■ Instructions for the task
How many lines of the entries below include the word "Blender"? Answer with the number alone.

Records with scene code
--
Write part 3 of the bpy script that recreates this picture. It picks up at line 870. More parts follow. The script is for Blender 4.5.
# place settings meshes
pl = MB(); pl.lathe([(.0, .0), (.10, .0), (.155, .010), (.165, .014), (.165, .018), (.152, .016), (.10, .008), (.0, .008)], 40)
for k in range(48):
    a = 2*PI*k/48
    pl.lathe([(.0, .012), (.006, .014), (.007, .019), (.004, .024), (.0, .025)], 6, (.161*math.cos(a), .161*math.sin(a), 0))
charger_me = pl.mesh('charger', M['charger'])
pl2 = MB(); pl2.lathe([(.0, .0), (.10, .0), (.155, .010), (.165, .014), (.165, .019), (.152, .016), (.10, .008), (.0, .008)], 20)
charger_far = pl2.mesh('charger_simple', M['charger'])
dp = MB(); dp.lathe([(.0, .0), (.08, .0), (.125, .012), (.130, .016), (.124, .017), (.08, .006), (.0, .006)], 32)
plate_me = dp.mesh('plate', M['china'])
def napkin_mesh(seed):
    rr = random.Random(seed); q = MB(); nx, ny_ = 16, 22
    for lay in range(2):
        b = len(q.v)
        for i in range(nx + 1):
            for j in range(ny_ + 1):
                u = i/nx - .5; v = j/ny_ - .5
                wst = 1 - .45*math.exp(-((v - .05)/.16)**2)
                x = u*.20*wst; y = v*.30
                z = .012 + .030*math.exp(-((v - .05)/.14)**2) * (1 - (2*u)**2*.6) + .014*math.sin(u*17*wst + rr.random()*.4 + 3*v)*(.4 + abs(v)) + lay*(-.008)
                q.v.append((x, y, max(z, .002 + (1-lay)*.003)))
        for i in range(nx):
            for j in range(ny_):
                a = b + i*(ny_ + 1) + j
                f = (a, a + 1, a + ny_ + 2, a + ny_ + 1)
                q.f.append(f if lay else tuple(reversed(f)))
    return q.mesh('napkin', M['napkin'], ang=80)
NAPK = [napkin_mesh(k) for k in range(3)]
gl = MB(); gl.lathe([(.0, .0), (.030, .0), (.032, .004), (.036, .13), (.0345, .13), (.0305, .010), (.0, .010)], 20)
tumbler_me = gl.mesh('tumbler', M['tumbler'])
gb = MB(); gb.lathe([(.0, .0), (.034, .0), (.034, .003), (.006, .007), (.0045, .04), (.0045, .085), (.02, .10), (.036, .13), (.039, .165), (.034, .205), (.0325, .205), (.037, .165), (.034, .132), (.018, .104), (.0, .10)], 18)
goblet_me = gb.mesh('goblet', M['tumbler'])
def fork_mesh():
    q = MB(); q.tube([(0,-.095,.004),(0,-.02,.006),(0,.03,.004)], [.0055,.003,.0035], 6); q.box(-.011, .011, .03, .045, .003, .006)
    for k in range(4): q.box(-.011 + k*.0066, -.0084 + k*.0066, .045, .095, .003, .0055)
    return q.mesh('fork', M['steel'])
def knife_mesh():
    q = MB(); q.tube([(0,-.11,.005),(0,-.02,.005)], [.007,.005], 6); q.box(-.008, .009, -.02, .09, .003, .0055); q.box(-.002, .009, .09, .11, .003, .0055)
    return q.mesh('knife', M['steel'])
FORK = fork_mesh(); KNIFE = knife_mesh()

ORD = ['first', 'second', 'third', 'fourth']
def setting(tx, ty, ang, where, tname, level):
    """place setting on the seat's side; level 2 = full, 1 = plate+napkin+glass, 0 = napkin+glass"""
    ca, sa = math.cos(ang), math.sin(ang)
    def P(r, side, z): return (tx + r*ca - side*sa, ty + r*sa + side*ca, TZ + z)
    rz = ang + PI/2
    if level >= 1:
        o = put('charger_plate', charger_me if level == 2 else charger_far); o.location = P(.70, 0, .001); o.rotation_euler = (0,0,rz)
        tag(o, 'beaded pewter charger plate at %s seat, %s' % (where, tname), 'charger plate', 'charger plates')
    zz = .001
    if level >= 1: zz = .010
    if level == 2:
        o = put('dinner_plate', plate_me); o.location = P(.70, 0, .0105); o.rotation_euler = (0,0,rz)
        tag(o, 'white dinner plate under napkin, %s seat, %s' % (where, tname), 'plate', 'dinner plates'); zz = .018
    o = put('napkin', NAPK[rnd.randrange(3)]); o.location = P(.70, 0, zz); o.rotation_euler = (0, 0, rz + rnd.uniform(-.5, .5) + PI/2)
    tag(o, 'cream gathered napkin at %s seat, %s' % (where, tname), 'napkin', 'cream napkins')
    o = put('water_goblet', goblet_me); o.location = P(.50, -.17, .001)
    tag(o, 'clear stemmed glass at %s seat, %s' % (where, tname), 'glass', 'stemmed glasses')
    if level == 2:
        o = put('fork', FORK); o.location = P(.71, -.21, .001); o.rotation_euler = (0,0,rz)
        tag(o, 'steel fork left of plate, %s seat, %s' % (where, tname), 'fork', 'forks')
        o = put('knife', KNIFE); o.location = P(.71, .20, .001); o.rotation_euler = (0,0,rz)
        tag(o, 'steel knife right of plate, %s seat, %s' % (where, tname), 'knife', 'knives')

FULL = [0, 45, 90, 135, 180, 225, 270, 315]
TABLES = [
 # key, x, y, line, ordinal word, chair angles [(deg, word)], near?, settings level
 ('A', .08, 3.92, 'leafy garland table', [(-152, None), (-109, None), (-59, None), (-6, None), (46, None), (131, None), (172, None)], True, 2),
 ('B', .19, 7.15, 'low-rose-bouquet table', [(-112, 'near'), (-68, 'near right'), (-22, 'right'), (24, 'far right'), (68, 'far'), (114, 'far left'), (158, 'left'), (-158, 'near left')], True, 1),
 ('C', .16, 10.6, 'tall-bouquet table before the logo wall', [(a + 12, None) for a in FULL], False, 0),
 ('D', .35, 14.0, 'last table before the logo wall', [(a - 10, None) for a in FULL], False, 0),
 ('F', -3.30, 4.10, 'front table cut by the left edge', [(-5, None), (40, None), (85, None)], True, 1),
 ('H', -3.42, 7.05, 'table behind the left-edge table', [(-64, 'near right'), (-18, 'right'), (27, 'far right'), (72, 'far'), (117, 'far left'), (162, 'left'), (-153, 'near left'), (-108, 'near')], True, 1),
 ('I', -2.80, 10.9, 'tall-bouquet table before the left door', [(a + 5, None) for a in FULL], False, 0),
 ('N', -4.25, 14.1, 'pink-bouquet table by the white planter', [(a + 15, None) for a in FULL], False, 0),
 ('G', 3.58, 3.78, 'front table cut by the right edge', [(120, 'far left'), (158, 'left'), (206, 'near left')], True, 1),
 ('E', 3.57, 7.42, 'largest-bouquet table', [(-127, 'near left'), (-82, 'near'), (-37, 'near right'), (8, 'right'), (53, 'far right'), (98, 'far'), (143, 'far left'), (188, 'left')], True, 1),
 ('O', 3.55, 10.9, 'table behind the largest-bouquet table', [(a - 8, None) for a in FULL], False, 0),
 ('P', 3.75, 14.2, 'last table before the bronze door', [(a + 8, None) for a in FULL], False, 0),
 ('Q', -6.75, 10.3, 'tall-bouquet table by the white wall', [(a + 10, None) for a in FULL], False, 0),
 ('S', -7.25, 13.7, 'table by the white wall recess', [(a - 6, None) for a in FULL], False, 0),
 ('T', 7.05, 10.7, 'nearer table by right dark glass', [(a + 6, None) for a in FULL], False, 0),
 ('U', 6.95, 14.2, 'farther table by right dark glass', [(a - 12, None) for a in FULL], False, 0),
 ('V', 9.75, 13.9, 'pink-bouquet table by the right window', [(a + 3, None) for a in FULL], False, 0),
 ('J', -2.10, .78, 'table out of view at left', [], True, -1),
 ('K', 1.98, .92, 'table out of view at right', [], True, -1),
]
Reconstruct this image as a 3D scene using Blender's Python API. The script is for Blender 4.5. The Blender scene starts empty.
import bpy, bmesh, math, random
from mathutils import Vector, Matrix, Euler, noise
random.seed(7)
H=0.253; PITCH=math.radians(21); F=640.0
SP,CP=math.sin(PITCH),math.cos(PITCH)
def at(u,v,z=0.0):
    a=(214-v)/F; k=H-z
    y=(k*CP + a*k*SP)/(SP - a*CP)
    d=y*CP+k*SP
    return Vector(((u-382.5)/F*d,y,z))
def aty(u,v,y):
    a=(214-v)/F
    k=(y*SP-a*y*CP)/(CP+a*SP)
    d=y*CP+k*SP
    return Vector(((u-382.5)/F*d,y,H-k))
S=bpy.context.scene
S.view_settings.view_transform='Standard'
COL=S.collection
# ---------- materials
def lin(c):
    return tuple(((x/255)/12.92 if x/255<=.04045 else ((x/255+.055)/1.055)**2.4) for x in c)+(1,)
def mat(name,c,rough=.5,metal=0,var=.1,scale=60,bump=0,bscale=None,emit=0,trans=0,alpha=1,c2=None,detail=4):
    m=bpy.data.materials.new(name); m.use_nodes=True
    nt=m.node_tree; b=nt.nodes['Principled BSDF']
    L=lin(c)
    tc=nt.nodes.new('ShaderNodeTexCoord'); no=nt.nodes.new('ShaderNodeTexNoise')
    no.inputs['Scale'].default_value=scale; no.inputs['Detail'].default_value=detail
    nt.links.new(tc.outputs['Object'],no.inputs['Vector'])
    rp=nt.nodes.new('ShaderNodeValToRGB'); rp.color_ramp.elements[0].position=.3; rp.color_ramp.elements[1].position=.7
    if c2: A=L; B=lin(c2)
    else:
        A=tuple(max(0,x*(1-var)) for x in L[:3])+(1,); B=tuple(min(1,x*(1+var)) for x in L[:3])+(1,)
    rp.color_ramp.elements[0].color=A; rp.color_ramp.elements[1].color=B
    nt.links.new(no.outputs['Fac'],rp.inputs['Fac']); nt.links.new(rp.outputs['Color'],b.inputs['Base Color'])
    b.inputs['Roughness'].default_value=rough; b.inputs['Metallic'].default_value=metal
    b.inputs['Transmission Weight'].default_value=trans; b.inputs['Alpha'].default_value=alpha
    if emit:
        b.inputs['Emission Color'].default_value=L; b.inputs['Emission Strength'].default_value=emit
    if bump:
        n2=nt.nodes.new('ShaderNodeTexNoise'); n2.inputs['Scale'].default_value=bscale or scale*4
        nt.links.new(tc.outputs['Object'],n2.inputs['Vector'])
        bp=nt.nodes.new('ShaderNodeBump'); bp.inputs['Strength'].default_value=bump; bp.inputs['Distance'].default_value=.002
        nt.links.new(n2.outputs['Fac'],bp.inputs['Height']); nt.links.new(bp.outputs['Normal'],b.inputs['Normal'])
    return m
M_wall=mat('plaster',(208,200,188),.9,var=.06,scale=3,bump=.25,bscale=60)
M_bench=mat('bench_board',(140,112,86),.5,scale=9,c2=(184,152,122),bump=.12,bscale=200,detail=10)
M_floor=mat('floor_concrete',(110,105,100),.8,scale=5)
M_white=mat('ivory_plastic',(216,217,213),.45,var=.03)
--
■ Finished exercise
2